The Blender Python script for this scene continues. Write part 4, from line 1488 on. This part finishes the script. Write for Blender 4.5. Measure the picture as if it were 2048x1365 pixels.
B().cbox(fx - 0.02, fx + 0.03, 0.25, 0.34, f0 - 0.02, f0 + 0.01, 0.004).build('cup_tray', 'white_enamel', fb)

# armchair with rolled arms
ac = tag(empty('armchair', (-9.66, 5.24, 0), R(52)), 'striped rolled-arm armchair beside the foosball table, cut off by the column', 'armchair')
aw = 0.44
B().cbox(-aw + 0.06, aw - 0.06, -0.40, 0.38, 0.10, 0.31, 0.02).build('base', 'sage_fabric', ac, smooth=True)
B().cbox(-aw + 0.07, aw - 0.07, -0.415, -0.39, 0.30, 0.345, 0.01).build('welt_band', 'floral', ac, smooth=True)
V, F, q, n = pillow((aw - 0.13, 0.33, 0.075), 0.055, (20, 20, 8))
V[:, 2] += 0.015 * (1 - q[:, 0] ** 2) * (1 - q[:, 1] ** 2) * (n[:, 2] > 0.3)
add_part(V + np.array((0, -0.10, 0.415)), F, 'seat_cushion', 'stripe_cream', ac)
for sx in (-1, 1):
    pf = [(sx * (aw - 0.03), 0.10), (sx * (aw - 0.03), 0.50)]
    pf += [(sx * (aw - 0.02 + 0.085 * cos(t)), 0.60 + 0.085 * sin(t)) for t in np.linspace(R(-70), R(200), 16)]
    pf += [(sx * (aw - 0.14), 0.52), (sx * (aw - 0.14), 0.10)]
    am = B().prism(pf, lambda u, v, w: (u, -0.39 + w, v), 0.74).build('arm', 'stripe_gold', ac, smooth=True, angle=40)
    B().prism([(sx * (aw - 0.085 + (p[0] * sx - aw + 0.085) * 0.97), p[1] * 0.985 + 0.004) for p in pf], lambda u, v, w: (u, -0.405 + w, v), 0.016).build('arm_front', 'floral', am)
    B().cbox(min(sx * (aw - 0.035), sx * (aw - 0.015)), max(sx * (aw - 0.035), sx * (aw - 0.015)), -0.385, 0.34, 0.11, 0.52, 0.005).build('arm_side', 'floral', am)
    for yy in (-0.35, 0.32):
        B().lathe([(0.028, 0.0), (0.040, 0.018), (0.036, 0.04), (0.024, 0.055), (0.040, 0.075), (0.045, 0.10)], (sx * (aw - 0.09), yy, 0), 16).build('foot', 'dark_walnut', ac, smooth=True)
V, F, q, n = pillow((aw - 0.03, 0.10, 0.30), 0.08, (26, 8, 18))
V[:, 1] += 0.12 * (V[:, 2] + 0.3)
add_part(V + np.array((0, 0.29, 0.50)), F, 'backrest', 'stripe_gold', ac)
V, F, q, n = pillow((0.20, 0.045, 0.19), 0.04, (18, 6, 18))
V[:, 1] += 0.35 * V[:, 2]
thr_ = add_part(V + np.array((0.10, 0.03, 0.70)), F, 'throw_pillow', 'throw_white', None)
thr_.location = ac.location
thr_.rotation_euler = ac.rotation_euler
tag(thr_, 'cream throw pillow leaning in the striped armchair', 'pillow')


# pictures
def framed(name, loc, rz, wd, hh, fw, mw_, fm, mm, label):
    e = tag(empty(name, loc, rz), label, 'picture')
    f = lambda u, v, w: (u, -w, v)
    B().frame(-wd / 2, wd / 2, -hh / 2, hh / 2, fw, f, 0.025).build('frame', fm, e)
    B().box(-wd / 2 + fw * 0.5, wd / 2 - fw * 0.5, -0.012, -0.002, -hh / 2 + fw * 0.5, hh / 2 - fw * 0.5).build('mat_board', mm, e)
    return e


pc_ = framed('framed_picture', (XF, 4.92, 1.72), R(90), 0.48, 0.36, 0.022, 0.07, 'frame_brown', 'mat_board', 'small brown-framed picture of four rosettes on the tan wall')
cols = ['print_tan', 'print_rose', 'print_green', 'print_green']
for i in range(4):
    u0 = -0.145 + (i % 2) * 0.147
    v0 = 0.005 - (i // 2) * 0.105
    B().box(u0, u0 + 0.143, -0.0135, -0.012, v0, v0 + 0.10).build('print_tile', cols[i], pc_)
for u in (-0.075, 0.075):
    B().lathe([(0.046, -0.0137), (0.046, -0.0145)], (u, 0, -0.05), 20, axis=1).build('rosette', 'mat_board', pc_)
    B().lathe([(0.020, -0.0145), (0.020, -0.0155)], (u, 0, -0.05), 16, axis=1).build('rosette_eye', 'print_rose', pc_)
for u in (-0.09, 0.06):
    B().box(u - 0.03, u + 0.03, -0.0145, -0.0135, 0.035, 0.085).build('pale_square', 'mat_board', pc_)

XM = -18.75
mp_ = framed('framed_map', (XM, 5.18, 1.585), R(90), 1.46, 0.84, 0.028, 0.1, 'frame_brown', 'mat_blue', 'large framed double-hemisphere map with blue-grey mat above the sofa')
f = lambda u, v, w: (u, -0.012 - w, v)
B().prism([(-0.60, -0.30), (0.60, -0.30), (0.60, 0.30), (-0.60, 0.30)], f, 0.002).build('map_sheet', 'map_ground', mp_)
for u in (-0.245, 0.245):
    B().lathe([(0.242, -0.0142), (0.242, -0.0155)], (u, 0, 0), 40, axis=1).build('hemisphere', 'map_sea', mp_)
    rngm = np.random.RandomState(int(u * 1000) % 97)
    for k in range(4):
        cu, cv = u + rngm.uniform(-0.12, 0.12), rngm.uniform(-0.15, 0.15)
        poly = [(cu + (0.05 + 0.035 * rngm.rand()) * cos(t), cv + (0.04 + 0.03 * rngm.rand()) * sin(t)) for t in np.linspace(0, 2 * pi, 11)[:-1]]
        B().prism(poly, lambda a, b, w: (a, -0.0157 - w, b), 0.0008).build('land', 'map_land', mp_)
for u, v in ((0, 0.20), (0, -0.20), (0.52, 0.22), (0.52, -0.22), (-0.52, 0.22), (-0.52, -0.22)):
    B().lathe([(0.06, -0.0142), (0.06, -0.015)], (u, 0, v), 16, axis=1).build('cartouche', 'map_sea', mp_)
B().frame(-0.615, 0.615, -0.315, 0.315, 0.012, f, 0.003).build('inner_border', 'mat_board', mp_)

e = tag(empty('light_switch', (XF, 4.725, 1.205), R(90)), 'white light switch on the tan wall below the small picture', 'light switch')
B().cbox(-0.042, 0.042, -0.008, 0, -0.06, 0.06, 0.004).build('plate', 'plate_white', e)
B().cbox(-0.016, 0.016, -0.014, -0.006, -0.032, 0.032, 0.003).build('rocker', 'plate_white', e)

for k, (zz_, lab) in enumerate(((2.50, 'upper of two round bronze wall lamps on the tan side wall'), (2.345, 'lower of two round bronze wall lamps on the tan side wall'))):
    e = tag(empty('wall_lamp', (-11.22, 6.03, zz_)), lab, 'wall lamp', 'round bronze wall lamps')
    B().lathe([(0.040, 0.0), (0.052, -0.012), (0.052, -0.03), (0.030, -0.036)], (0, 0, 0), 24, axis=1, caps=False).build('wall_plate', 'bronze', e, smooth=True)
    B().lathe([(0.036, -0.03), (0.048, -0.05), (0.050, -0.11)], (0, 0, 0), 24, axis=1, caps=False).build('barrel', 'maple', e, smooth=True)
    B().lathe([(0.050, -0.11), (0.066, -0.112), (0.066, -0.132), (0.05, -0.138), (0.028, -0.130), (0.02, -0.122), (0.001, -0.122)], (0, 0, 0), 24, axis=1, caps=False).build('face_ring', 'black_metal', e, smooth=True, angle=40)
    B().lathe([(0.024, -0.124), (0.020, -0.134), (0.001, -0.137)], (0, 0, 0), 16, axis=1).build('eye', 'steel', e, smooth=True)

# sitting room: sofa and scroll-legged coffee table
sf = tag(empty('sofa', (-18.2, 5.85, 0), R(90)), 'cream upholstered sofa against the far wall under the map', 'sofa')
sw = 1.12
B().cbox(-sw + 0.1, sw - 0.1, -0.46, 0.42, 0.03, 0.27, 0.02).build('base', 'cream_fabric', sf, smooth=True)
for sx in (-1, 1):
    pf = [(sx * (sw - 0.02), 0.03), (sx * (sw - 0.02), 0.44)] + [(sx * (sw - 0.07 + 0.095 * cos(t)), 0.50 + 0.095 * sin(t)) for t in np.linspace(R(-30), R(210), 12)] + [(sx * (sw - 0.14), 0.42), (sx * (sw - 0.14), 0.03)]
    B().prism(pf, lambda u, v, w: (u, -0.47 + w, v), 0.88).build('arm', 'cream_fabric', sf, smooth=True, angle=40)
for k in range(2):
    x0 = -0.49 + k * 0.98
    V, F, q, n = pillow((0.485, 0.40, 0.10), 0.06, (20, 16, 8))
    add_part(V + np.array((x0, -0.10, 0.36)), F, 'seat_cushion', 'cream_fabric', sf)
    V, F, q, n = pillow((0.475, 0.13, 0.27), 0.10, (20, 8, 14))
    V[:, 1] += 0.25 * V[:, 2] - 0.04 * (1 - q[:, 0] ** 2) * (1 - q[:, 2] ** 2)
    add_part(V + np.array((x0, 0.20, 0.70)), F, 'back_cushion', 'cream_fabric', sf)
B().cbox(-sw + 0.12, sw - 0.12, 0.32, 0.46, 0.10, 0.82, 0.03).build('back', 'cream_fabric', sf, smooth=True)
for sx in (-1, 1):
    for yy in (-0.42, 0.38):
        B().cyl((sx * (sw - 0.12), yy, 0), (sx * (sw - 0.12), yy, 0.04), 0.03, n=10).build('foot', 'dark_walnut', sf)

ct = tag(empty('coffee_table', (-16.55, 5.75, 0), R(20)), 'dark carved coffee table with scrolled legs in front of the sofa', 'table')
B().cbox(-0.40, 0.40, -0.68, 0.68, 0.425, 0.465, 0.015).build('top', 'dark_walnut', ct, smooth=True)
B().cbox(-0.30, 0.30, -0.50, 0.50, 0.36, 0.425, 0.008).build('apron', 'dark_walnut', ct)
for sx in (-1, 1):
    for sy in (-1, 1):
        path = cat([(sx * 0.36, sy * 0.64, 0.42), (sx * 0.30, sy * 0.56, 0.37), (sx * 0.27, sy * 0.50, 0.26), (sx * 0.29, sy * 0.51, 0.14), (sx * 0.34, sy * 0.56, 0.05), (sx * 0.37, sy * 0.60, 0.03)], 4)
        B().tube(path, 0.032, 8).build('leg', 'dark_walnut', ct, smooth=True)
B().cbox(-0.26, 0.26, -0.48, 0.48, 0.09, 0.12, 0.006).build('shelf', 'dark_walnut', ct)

★ ★ ★ ★ ★

▸ THE EXERCISE
The required output is the exact run of lines from the beginning of the listing above to the line that contains "B().cbox(fx - 0.02, fx", inclusive of both.

▸ REPLY TO THE TASK
The Blender Python script for this scene continues. Write part 4, from line 1488 on. This part finishes the script. Write for Blender 4.5. Measure the picture as if it were 2048x1365 pixels.
B().cbox(fx - 0.02, fx + 0.03, 0.25, 0.34, f0 - 0.02, f0 + 0.01, 0.004).build('cup_tray', 'white_enamel', fb)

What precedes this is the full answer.